Wednesday, January 22, 2014

Time For Some Serious Training

It’s been a bit since our last blog entry.  You know how the holidays can be.  It seems like everything that can require your time does exactly that around this time.  On top of that, a lot of people add in New Year’s resolutions.  Adding things that need done when time is at even more of a premium than usual?  No wonder no one keeps them.  It is just not humanly possible in many cases.

In recent years, I've decided resolutions aren't for me.  Why should I only want to improve myself at the start of a new calendar year?  If I want to make changes badly enough, I ought to follow the slogan and just do it.  It shouldn't matter if it’s January, February, December, or any other time of year.  Now, if only I’d get better about getting off my ass and making the changes I want.  Maybe this year’s the one to do that.

One of those changes is what I decided to write about today.  Shooting and firearms are important parts of my life.  I’m hard pressed to describe any pastime I have that’s more fun, and when it’s going well, more rewarding.  It also ties directly in with my core values and beliefs about liberty and individual responsibility.  I really love every part of the shooting sports that I've been lucky enough to see or participate in.  All that being true, 2014 is the year I will take my firearms training as seriously as I should.

That’s right.  I’m a partner in ownership of a company that has “defensive training” in its name, and I am not satisfied with how serious my training was up until now.  I’m not saying I haven’t participated in some wonderful training or that I was a clown on the range and blew off the opportunities that came my way.  I’m satisfied with my prior training attitude and performance on the range and in the classroom.

I’m talking about the training that SHOULD be the biggest, most constant part of my development.  That’s the training I do (more accurately – I should do) here at home.  Let’s face it, training classes are expensive, and even when they aren't, ammunition is.  It’s also hard to justify to the family that buying 1,000 rounds of my favorite round should be a priority as we decide just how much of this month’s electric bill we’re going to pay.  I mean, is there anyone here that doesn't live paycheck-to-paycheck?  I’m not familiar with anyone who doesn't.  (There are a lot of negatives in that sentence, so you’ll have to read carefully.)

I’m talking about doing a better job of being more diligent about dry-fire and manipulation training when I’m home.  When I wish I had the time, ammo, sunshine, whatever, to go to the range, I should clear the room of any and all live ammo, put on my rig, clear my pistol, rifle, shotgun, whatever; about a dozen times, and practice all the skills that don’t require a bang and recoil.  I should practice those skills until they’re second nature, so that none of my precious live-fire time has to be spent on them.
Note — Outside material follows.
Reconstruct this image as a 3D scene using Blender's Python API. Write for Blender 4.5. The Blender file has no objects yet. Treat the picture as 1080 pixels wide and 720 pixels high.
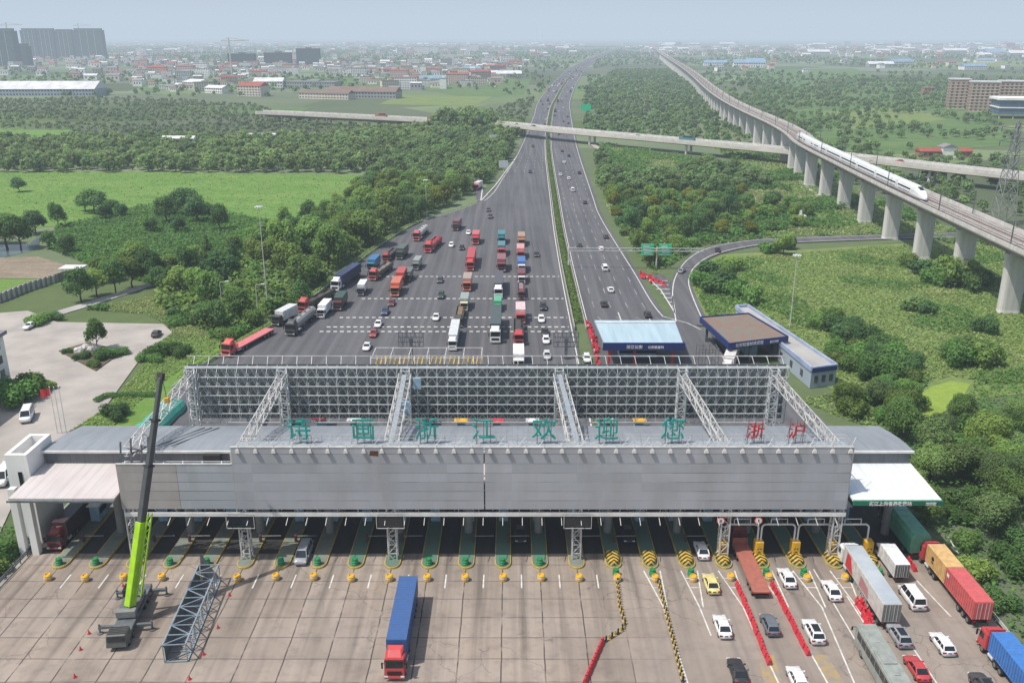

With inert training rounds, I can practice reloads and malfunction drills.  With my blue gun, I can practice drawing, holstering, movement, scanning, cover, concealment, and target acquisition.  I can also practice my trigger press with either my empty firearm or the blue gun.  Jerking the trigger becomes pretty apparent when you’re using an empty or inert gun.  The whole muzzle dips and you feel foolish.
Some easy exercises we can do with an empty pistol:

Draw, “fire”, scan your surroundings, re-holster

Draw, “fire”, squeeze the trigger again, tap-rack-bang

With an empty magazine in, draw, “fire”, change magazines, conduct a type 3 malfunction drill (pull the magazine from the pistol with your support hand, rapidly and repeatedly cycle the slide to clear any double-feed or stovepipe, insert the magazine, go back to work)

These drills should be repeated over and over, even after they’re second nature.  If you want to add some unpredictability, you can use magazines loaded with inert rounds or even empty shell casings, loaded by someone else you trust.  This way, you aren't going into each exercise knowing exactly what you’ll be doing.  Practice to become smooth at each thing you do, not fast.  Speed comes with proficiency.  Smooth is fast.  It gets fast when it gets easy.  Enough clichés for now?

It should go without saying, but let’s review the basic firearm safety rules.  No excuses for a negligent discharge when you’re doing this stuff.

1.     Treat every gun as if it is loaded.  This means when you’re dry fire training and you know you cleared your gun a dozen times, it’s still loaded.

2.    Always point your gun in a safe direction.  It’s always loaded, right?  So, don’t point it at anything you aren’t willing to destroy.  That means no dry fire practice at the dog, cat, kids, TV, neighbors, passing cars, police, etc.  They hate that stuff.

3.    Don’t put your finger on the trigger unless you’re ready to fire.  This means even when you’re dry firing, your finger should be in a safe place, off the trigger, until you’re at the part of the exercise that would be firing.  Keep your booger-hook off the bang-switch!


If you follow these rules, even breaking one leaves you likely to come out safe.  If you have a negligent discharge, you have no one to blame but yourself.

Now, if you’ll excuse me, I need to think about some practice time for today.  Seriously.